Aggregate functions on multiple joined tables

Bill picture Bill · Mar 7, 2013 · Viewed 9.1k times · Source

I have three tables:

CREATE TABLE foo (
    id bigint PRIMARY KEY,
    name text NOT NULL
);

CREATE TABLE foo_bar (
    id bigint PRIMARY KEY,
    foo_id bigint NOT NULL
);

CREATE TABLE tag (
    name text NOT NULL,
    target_id bigint NOT NULL,
    PRIMARY KEY (name, target_id)
);

I'm trying to create a view such that I get all of the fields of table foo, the count of items in foo_bar where foo.id = foo_bar.foo_id, and a text array of all tags where foo.id = tag.target_id. If we have:

INSERT INTO foo VALUES (1, 'one');
INSERT INTO foo VALUES (2, 'two');
INSERT INTO foo_bar VALUES (1, 1);
INSERT INTO foo_bar VALUES (2, 1);
INSERT INTO foo_bar VALUES (3, 2);
INSERT INTO foo_bar VALUES (4, 1);
INSERT INTO foo_bar VALUES (5, 2);
INSERT INTO tag VALUES ('a', 1);
INSERT INTO tag VALUES ('b', 1);
INSERT INTO tag VALUES ('c', 2);

The result should return:

foo.id    | foo.name     | count       | array_agg
--------------------------------------------------
1         | one          | 3           | {a, b}
2         | two          | 2           | {c}

This is what I have so far:

SELECT DISTINCT f.id, f.name, COUNT(b.id), array_agg(t.name)
FROM foo AS f, foo_bar AS b, tag AS t
WHERE f.id = t.target_id AND f.id = b.foo_id
GROUP BY f.id, b.id;

These are the results I'm getting (note the count is incorrect):

foo.id    | foo.name     | count       | array_agg
--------------------------------------------------
1         | one          | 2           | {a, b}
2         | two          | 1           | {c}

The count is always the count of tags instead of the count of distinct foo_bar values. I've tried reordering/modifying the GROUP BY and the SELECT clauses which returns different results but not the ones that I'm looking for. I think I'm having trouble with the array_agg() function, but I'm not sure if that's the case or how to resolve it.

Answer

Erwin Brandstetter picture Erwin Brandstetter · Mar 7, 2013
SELECT f.id, f.name, b.fb_ct, t.tag_names
FROM   foo f
LEFT JOIN  (
    SELECT foo_id AS id, count(*) AS fb_ct
    FROM   foo_bar
    GROUP  BY 1
    ) b USING (id)
LEFT JOIN  (
    SELECT target_id AS id, array_agg(name) AS tag_names
    FROM   tag
    GROUP  BY 1
    ) t USING (id)
ORDER  BY f.id;

Produces the desired result.

  • Rewrite with explicit JOIN syntax. Makes it so much easier to read and understand (and debug).

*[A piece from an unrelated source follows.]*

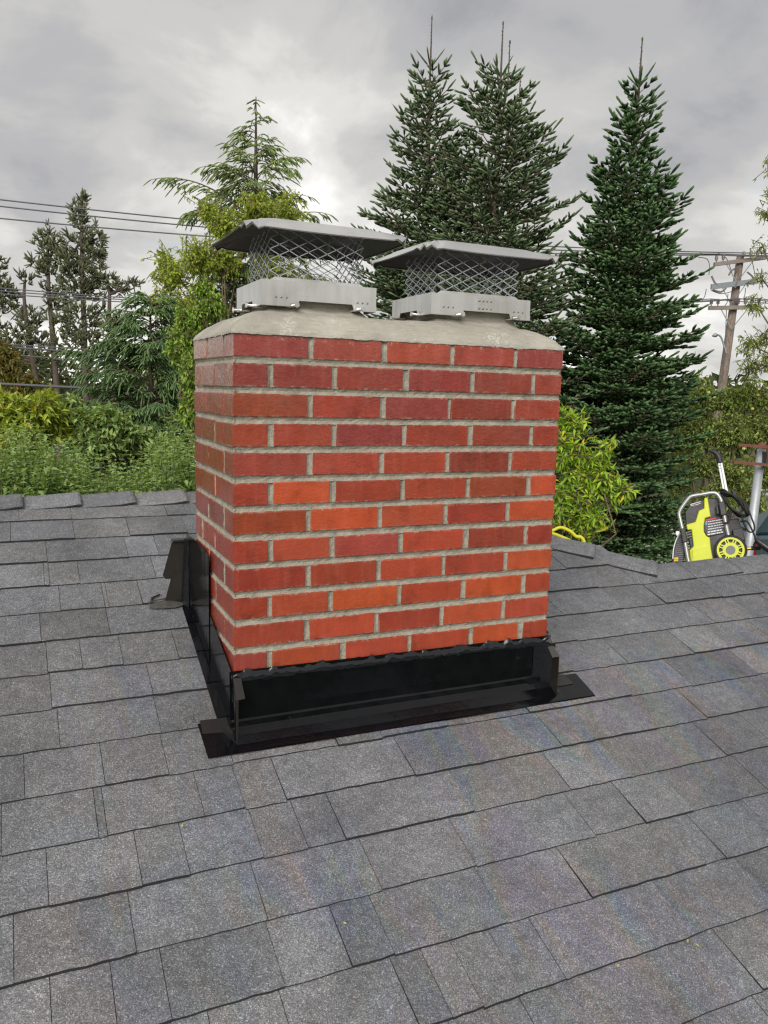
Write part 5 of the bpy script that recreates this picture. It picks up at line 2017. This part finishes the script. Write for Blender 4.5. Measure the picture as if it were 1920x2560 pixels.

  • By joining to multiple 1:n related tables, rows would multiply each other producing a Cartesian product - which is very expensive nonsense. It's an unintended CROSS JOIN by proxy. Related:

  • To avoid this, join at most one n-table to the 1-table before you aggregate (GROUP BY). You could aggregate two times, but it's cleaner and faster to aggregate n-tables separately before joining them to the 1-table.

  • As opposed to your original (with implicit INNER JOIN). I use LEFT JOIN to avoid losing rows from foo that have no matching row in foo_bar or tag.

  • Once the unintended CROSS JOIN is removed from the query, there is no need for adding DISTINCT any more - assuming that foo.id is unique.